Segundo diz, a cultura democrática no arquipélago “ainda não é a desejável, precisa de se consolidar e resistir a eventuais investidas ou ataques para que não haja retrocessos”.
“Às vezes, eu próprio fico surpreendido com o desempenho da democracia cabo-verdiana que nos é indicada pelos observadores estrangeiros”, conta, acrescentando que costuma fazer um contraponto: “tenham calma aí, temos feito coisas positivas, mas não estamos no firmamento, onde nos querem colocar”.
“Devemos ser mais ambiciosos” e “trabalhar mais”, num país onde há dois partidos no arco do poder, Partido Africano da Independência de Cabo Verde (PAICV, atual oposição) e Movimento pela Democracia (MpD, no poder desde 2016).
Cabo Verde “é um só” e os cabo-verdianos formam “uma unidade”, mas, “politicamente, o país parece divido a meio”, acrescenta.
“Na minha visão, um grande maioria dos cabo-verdianos, quando pensa no PAICV, vê a representação da ideia da independência, da soberania, de o país ter o seu destino nas próprias mãos, como se dizia em 1975. E para essa grande maioria dos cabo-verdianos, o MpD significa a liberdade e democracia.

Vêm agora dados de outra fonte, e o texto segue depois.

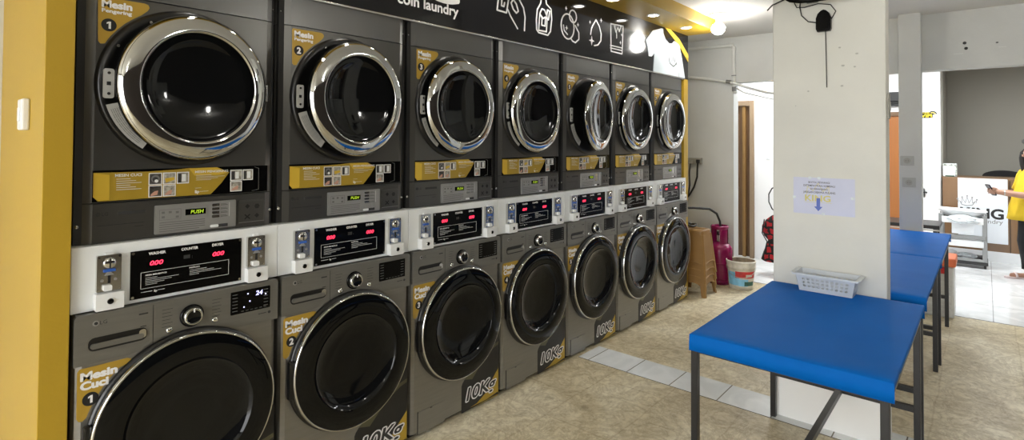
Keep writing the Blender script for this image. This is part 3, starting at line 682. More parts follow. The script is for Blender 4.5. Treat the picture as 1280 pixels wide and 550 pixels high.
for k in range(7):
    c = washers[k]; c.location.x = .35+.7*k; c['label'] = WL[k]
    washer_sticker(c, k+1)
    if k == 0:
        b = MB(); b.text(FW, '24', .597, .934, .018, 0, .0112, 'blue_led', width=.028, bold=.02, shear=.15)
        fa = [q for q in c.children if q.name.startswith('control_fascia')][0]
        b.build('lit_digits', fa)
        for x, z in ((.566,.946),(.574,.915),(.551,.896),(.638,.932)):
            b = MB(); b.disc(FW, x, z, .0028, .0105, .0112, 'blue_led', 8); b.build('indicator_light', fa)

# ------------------------------------------------------------------ folding tables
HT = .77
def leg_bar(x, y, z0=0., z1=.70, s=.028): return MB().box(x-s/2, x+s/2, y-s/2, y+s/2, z0, z1, 'blackmetal', .002)
def make_table(x0, x1, y0, y1, lx0, lx1, ly0, ly1, label, frontrail=True):
    t = thing('work_table', label, 'table', ((x0+x1)/2, (y0+y1)/2, 0), 'black-framed work tables in a row')
    MB().box(x0+.012, x1-.012, y0+.004, y1-.012, .725, .752, 'board', .002).build('tabletop', t)
    b = MB(); s = .034
    b.bar((lx0,ly0,.708),(lx1,ly0,.708),s,s,'blackmetal'); b.bar((lx0,ly1,.708),(lx1,ly1,.708),s,s,'blackmetal')
    b.bar((lx0,ly0,.708),(lx0,ly1,.708),s,s,'blackmetal'); b.bar((lx1,ly0,.708),(lx1,ly1,.708),s,s,'blackmetal'); b.build('top_frame', t)
    for x in (lx0, lx1):
        for y in (ly0, ly1): leg_bar(x, y).build('leg', t)
    for x in (lx0, lx1):
        b = MB(); b.bar((x,ly0,.252),(x,ly1,.252),.026,.028,'blackmetal'); b.build('low_rail', t)
    b = MB(); b.bar((lx0,(ly0+ly1)/2,.252),(lx1,(ly0+ly1)/2,.252),.026,.027,'blackmetal'); b.build('stretcher', t)
    return t
def make_cover(x0, x1, y0, y1, label, seed=0, drop=.072):
    b = MB(); rnd = random.Random(seed); nx, ny = 40, 26; i = b.mi('blue'); g = {}
    rr = .012
    def prof(s, L):                                    # s in -1..1 extended over the edge
        return s
    # rows: edges roll over and hang down by drop on x0, x1 and y1 (left) sides; a short lip on the right
    us = [-drop, -drop*.5, -.006]+[k/nx*(x1-x0) for k in range(nx+1)]+[(x1-x0)+.006, (x1-x0)+drop*.5, (x1-x0)+drop]
    vs = [-.022, -.012, -.004]+[k/ny*(y1-y0) for k in range(ny+1)]+[(y1-y0)+.006, (y1-y0)+drop*.5, (y1-y0)+drop]
    def fold(s, L):
        if s < 0: return -0.0-min(.004, -s*.5), s
        if s > L: return L+min(.004, (s-L)*.5), -(s-L)
        return s, 0
    import mathutils
    for a, u in enumerate(us):
        for c, v in enumerate(vs):
            fu, du = fold(u, x1-x0); fv, dv = fold(v, y1-y0)
            z = HT+min(du, dv)
            px, py = x0+fu, y0+fv
            nz = mathutils.noise.noise(Vector((px*2.1, py*2.6, seed*3.1)))*.003+mathutils.noise.noise(Vector((px*7, py*5, seed)))*.0012
            r = abs(mathutils.noise.noise(Vector((px*1.3+5, py*3.3, seed*1.7)))); nz += max(0, .06-r)*.05
            if du == 0 and dv == 0:
                e = min(u, x1-x0-u, v, y1-y0-v); nz *= min(1, e/.05+.1); z += nz - (.004 if e < .004 else 0)
            else: px += nz*.8 if du else 0; py += nz*.8 if dv else 0
            g[a, c] = b.bm.verts.new((px, py, z))
    for a in range(len(us)-1):
        for c in range(len(vs)-1):
            f = b.face([g[a,c], g[a+1,c], g[a+1,c+1], g[a,c+1]], i)
            if f: f.smooth = True
    o = b.build('table_cover', label=label, cat='table cover', group='blue vinyl covers of the work tables')
    m = o.modifiers.new('thickness', 'SOLIDIFY'); m.thickness = .0025; m.offset = -1
    return o
make_table(1.83, 2.995, -2.076, -1.376, 1.85, 2.965, -2.052, -1.386, 'nearest work table, black steel frame under blue cover, against the pillar')
make_cover(1.826, 2.992, -2.078, -1.374, 'blue vinyl cover on the nearest table, with the plastic basket standing on it', 1)
make_table(3.17, 4.43, -2.076, -1.376, 3.22, 4.36, -2.045, -1.41, 'middle work table of black steel, directly behind the white pillar')
make_cover(3.15, 4.43, -2.078, -1.374, 'blue vinyl cover on the middle table behind the pillar', 2)
make_table(4.45, 5.78, -2.076, -1.376, 4.52, 5.58, -2.075+.02, -1.41, 'farthest work table of black steel, beside the grey column')
make_cover(4.44, 5.78, -2.078, -1.374, 'blue vinyl cover on the farthest table near the grey column', 3)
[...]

É como se fossem dois blocos que se revezam, confrontam e por vezes entram numa espécie de picardia política. Isto influencia e condiciona o desenvolvimento político em Cabo Verde”, diz Jorge Carlos Fonseca.
“Tem de haver desenvolvimento em setores chave, por exemplo, na Educação: já fizemos muita coisa, sobretudo na democratização do acesso, mas isso gerou, talvez, deficiências ao nível da qualificação dos professores, da qualidade do ensino” que, defende, deve ser a próxima batalha do país.
É um setor em que “tem de haver coragem política para [se concretizar] uma reforma profunda”, para haver “quadros que permitam [ao país] dar um salto em termos de desenvolvimento”.
Ao mesmo tempo, é preciso dinamizar o espírito crítico.
“Não gostamos muito de confrontar os outros, criticamente, porque depois nos encontramos todos nos cafés ou restaurantes. Se fizer uma crítica literária” e disser que uma obra não é boa, “depois vou encontrar” esse autor.
São reflexões sobre um país bem diferente de há 50 anos.
O antigo presidente cabo-verdiano desvia o olhar para uma mesa de apoio, no gabinete e pega numa fotografia do Dia da Independência: lá está ele, um jovem entre outros, cabo-verdianos, na zona de Boston, nos Estado Unidos, erguendo uma bandeira da nova nação ao ar livre.
“Era um sonho”, vivido com o “entusiasmo de quem, desde jovem, esteve envolvido na luta clandestina pela independência”, mas era também um momento em se colocavam várias questões: “será uma utopia? Como será”, perguntava.
Passados 50 anos, o país é motivo de orgulho, diz Jorge Carlos Fonseca, “não tem nada a ver com 1974”, mas Cabo Verde, “provavelmente, teve e tem condições para estar num nível bem superior, devia ser mais desenvolvido do que é, a todos níveis”.
“Teremos de ter uma ambição muito grande”, para que todos tenham “mais qualidade de vida”, por exemplo, comparando com o que outros países parecidos com Cabo Verde conseguiram, disse, apontando para alguns indicadores como o PIB ‘per capita’ de ilhas como Maurícias ou Seychelles: “mas não creio que em termos de desenvolvimento político e democrático estejam acima”.
Agora, segundo Jorge Carlos Fonseca, “interessa fazer o caminho para o futuro”, sem impedir “que as pessoas opinem e escrevam” sobre a história de Cabo Verde.
“Há quem defenda que os responsáveis pelo partido único [o PAIGC, na altura da independência] deviam pedir desculpas públicas ao país. Eu entendo que o fundamental não é a formalidade dos pedidos. Isso pode não representar grande coisa. O fundamental é que as pessoas reconheçam o que foi a história do país”, concluiu.